» **WHAT YOU HAVE TO DO**
Transcribe only the part of the material below that begins at the line containing "1365 pixels high." and ends at the line containing "COL = S.collection", with both kept and images left out.

=== TASK INPUTS ===

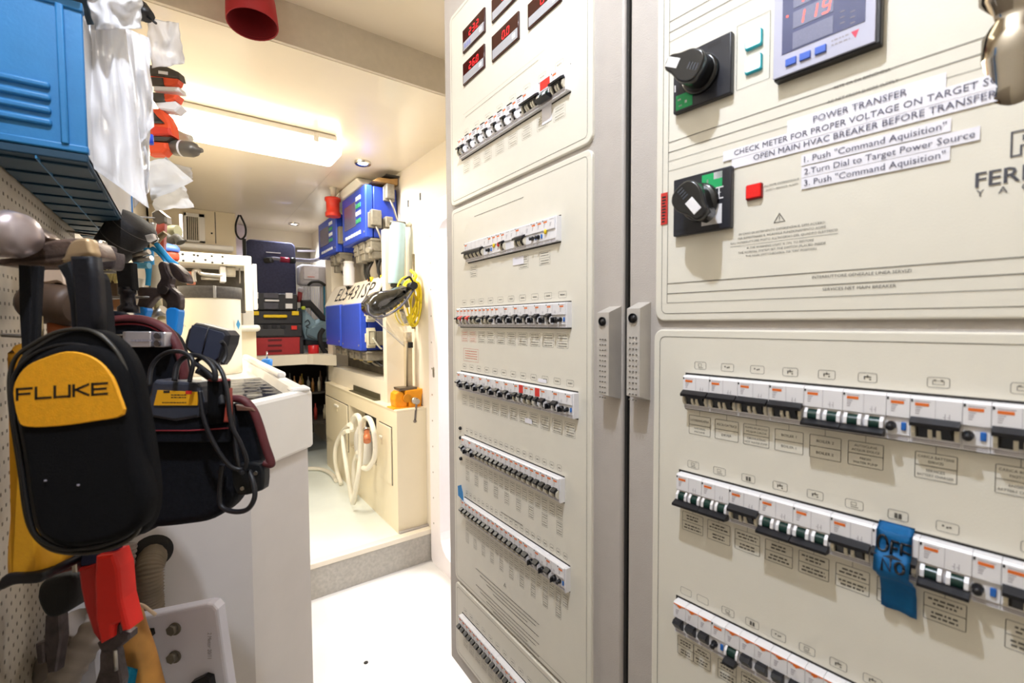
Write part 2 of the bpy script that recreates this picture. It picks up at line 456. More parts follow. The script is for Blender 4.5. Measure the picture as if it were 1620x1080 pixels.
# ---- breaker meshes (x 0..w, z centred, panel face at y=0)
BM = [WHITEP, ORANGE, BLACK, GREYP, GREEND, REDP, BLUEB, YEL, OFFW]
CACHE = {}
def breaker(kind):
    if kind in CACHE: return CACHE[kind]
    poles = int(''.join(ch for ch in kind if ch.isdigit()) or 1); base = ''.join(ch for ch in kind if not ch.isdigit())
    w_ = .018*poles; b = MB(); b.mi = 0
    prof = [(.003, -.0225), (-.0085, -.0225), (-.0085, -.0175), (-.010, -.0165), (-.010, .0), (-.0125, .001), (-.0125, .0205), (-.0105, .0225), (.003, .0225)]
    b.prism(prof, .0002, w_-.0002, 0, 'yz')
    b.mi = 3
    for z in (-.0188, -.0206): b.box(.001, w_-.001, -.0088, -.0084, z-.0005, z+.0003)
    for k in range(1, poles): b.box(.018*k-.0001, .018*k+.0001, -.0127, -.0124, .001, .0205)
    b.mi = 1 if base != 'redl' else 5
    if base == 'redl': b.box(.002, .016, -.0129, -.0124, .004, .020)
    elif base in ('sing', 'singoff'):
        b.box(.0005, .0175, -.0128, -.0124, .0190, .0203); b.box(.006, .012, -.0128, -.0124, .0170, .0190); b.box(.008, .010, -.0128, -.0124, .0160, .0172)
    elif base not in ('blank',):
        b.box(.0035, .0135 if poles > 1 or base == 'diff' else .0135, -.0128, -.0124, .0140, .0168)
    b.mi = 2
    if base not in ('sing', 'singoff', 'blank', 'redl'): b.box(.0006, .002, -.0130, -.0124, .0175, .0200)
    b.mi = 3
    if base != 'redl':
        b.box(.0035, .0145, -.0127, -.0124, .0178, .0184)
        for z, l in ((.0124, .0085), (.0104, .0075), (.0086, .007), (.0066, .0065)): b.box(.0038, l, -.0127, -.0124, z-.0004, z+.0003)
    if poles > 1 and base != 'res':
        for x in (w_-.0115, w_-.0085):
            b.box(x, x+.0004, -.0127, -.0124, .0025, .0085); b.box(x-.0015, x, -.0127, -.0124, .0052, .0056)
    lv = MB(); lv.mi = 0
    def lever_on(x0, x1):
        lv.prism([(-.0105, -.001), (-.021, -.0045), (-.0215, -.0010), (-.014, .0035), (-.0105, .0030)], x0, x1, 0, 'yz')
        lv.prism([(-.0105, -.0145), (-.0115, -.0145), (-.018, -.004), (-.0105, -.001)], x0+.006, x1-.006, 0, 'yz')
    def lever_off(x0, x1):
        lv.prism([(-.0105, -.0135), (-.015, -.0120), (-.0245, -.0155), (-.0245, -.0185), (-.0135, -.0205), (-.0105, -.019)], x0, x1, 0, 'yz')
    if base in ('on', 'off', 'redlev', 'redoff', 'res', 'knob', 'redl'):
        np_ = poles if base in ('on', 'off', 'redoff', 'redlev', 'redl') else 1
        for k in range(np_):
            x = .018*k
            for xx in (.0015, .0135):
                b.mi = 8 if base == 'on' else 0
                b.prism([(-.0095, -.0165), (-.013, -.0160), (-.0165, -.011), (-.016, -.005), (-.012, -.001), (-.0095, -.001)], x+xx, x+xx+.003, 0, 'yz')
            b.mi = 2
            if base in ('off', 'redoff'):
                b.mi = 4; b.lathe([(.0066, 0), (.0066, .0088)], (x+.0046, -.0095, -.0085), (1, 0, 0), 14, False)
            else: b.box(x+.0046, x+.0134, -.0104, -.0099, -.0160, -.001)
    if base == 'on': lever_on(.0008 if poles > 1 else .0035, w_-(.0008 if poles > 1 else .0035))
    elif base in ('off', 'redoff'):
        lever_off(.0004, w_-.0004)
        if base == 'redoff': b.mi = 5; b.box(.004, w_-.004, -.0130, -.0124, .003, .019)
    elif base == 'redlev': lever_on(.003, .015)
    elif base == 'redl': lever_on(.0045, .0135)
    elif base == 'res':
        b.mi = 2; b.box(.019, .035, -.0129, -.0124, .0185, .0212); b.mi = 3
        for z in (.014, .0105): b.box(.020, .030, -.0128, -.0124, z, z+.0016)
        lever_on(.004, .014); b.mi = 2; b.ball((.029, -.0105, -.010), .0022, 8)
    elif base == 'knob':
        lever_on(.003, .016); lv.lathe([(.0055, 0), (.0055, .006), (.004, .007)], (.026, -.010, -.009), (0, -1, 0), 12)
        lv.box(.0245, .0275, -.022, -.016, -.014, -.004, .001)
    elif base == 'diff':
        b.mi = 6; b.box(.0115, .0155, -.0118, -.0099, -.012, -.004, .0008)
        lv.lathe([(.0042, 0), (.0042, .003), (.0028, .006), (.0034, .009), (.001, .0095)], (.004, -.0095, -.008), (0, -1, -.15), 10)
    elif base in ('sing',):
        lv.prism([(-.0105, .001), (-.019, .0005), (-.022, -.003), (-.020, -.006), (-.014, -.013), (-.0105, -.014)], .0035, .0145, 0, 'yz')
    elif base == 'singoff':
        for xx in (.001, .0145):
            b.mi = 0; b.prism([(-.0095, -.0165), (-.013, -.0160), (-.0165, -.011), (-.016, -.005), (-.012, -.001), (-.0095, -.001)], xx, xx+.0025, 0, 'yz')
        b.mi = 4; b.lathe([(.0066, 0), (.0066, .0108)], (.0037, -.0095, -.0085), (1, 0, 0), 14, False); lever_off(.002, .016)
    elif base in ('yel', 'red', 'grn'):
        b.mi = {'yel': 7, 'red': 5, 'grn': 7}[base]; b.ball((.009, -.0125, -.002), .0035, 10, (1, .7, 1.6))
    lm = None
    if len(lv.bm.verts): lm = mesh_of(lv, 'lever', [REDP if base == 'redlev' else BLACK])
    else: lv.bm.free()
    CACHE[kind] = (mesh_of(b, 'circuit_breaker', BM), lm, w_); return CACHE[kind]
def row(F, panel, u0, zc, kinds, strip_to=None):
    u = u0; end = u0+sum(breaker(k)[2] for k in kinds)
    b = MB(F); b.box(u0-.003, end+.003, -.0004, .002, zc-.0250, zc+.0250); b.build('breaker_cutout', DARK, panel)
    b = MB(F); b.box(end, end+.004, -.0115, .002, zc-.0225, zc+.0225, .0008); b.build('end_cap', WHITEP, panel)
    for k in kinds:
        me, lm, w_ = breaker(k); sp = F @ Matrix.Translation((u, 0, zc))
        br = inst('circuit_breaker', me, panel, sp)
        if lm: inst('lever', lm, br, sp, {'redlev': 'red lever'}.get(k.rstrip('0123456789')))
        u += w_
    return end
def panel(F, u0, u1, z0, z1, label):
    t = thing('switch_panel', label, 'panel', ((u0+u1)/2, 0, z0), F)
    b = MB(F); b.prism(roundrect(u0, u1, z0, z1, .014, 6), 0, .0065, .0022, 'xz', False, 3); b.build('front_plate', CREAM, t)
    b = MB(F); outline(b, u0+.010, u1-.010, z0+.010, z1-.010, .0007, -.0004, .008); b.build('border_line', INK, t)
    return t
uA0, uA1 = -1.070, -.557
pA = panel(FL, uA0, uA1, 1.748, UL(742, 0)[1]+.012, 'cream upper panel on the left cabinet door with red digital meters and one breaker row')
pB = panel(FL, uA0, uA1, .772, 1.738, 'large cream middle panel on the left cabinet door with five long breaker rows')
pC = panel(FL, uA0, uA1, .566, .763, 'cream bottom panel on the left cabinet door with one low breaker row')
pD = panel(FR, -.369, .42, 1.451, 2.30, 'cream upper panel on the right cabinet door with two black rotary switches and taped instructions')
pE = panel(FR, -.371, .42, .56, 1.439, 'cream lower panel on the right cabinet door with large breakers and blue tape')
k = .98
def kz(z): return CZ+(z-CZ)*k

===
=== TASK INPUTS ===

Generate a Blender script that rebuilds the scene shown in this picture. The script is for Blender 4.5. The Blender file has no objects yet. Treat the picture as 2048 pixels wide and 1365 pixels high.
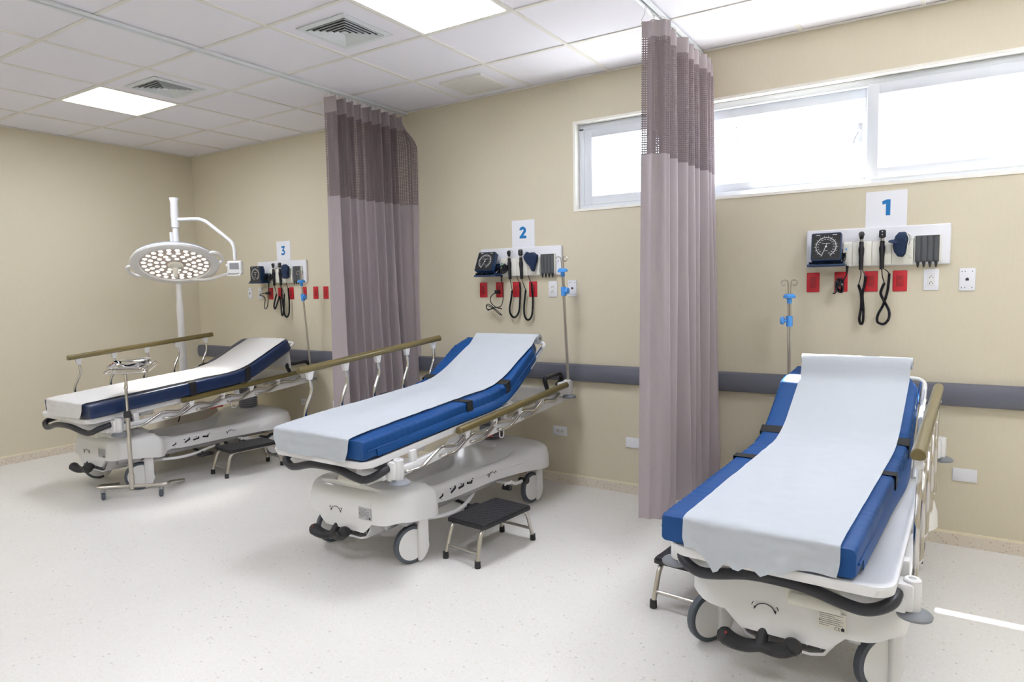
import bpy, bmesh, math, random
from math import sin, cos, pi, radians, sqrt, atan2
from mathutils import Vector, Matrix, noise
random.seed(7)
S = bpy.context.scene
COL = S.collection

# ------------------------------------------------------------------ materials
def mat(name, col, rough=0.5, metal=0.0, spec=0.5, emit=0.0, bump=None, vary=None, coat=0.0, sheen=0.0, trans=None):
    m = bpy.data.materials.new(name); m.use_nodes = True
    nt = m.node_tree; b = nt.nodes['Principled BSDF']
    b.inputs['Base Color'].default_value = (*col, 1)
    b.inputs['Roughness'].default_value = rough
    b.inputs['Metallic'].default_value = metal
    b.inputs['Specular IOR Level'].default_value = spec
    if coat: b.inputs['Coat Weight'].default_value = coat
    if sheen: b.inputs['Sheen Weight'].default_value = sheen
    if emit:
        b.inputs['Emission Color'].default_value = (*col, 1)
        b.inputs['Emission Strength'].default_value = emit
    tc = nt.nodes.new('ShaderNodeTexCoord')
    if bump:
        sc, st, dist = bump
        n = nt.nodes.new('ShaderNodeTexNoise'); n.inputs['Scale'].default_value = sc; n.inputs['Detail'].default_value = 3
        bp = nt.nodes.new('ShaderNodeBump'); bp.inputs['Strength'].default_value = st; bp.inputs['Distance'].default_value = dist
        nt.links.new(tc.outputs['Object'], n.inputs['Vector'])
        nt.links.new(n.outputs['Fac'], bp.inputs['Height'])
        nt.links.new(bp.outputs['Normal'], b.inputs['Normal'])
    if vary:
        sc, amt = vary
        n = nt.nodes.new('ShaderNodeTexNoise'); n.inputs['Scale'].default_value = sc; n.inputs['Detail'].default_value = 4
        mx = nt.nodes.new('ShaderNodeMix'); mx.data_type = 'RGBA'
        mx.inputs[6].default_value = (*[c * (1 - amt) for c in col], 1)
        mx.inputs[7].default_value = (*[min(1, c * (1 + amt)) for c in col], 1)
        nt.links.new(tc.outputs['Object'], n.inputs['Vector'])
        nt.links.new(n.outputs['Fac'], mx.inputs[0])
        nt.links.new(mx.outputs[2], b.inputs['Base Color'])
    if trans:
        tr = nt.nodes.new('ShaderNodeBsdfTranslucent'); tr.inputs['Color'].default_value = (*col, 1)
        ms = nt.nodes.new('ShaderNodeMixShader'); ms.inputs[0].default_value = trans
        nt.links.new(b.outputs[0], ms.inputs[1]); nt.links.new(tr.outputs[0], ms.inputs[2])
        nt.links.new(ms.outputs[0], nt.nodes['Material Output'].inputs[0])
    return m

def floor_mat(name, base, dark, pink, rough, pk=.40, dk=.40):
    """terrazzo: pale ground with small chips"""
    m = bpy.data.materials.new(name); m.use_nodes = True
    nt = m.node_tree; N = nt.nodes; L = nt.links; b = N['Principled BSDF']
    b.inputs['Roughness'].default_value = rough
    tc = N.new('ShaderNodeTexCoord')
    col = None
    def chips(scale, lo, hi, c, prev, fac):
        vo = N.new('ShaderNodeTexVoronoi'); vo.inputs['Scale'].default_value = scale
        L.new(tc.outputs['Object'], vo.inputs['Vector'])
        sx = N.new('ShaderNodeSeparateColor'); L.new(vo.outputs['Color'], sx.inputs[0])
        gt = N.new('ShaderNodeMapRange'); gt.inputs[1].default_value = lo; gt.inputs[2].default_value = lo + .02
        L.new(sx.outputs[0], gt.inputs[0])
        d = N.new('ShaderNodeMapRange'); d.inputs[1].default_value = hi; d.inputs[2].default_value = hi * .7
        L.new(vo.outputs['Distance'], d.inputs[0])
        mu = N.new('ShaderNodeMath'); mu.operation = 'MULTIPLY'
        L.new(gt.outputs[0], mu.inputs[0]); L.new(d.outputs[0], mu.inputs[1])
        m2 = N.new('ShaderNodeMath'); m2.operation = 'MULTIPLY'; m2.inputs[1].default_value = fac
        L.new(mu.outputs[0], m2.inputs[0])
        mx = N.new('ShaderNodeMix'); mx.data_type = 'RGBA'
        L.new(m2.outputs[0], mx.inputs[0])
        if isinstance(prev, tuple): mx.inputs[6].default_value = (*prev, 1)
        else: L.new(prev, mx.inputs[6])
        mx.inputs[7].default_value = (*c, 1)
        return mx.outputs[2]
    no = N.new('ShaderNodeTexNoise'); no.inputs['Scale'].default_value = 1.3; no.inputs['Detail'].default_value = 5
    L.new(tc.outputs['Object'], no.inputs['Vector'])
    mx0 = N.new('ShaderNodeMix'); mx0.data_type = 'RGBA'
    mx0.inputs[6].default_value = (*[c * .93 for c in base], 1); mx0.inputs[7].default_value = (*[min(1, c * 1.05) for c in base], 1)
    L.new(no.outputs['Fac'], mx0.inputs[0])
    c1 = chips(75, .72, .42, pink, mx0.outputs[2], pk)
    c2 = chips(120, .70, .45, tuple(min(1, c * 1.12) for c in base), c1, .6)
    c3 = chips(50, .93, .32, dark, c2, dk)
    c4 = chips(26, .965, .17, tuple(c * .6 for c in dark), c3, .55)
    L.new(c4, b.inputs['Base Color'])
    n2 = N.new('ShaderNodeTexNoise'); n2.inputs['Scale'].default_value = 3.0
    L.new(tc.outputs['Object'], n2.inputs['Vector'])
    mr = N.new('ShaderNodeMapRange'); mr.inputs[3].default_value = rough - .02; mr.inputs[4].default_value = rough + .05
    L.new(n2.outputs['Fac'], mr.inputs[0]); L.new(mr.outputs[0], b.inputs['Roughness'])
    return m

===
=== TASK INPUTS ===

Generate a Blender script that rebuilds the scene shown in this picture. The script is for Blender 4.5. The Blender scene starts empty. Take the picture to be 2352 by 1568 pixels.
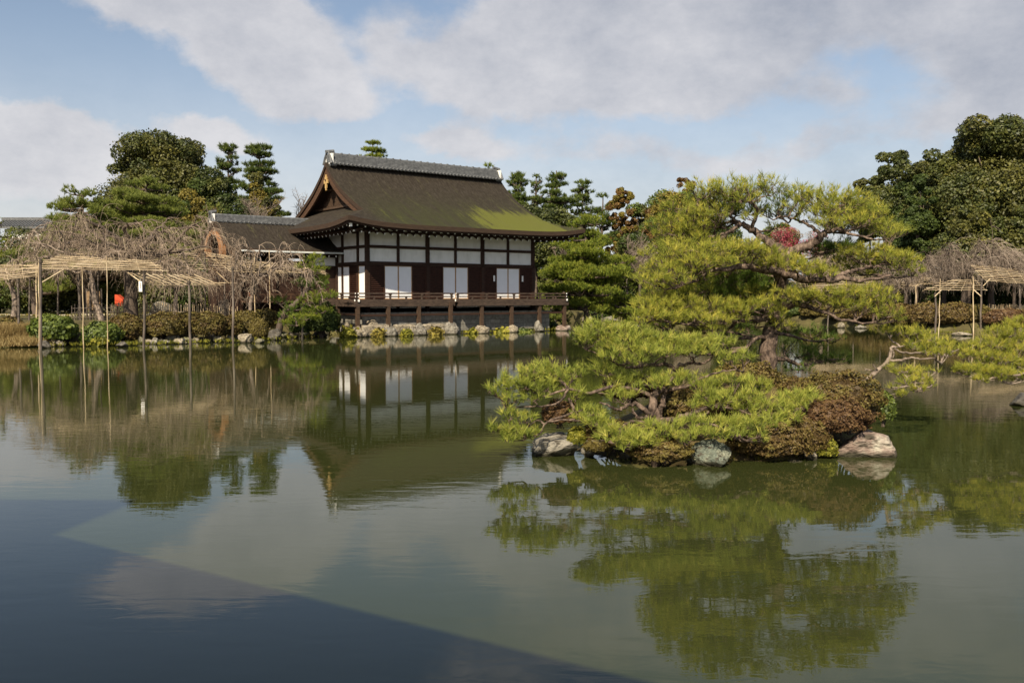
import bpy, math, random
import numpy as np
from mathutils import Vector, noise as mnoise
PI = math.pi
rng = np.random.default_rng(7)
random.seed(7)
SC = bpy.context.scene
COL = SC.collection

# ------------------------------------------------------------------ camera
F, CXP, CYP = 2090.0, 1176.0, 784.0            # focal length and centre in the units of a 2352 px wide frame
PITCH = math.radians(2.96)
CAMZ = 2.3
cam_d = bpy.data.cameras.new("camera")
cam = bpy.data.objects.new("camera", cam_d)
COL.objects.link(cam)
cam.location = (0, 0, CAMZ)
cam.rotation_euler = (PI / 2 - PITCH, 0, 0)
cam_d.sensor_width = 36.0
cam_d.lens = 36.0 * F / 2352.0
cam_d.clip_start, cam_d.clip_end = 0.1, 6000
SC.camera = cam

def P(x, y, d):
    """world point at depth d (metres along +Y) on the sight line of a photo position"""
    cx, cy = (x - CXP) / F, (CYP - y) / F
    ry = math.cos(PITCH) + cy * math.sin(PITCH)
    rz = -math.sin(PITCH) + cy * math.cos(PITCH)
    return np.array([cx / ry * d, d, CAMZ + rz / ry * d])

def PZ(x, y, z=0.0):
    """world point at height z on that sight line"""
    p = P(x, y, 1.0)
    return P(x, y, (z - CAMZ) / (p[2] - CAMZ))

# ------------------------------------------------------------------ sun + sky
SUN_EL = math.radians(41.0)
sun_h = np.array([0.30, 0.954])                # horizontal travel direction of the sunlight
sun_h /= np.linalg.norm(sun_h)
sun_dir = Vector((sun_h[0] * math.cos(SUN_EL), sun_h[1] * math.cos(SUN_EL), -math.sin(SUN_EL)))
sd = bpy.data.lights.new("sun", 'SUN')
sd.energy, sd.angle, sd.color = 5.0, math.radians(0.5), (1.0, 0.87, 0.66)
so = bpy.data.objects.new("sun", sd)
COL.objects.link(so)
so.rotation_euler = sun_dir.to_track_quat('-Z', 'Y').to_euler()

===

» **OUTPUT**
Generate a Blender script that rebuilds the scene shown in this picture. The script is for Blender 4.5. The Blender file has no objects yet. Treat the picture as 2048 pixels wide and 1365 pixels high.
import bpy, bmesh, math, random
from math import sin, cos, pi, radians, sqrt, atan2
from mathutils import Vector, Matrix, noise
random.seed(7)
S = bpy.context.scene
COL = S.collection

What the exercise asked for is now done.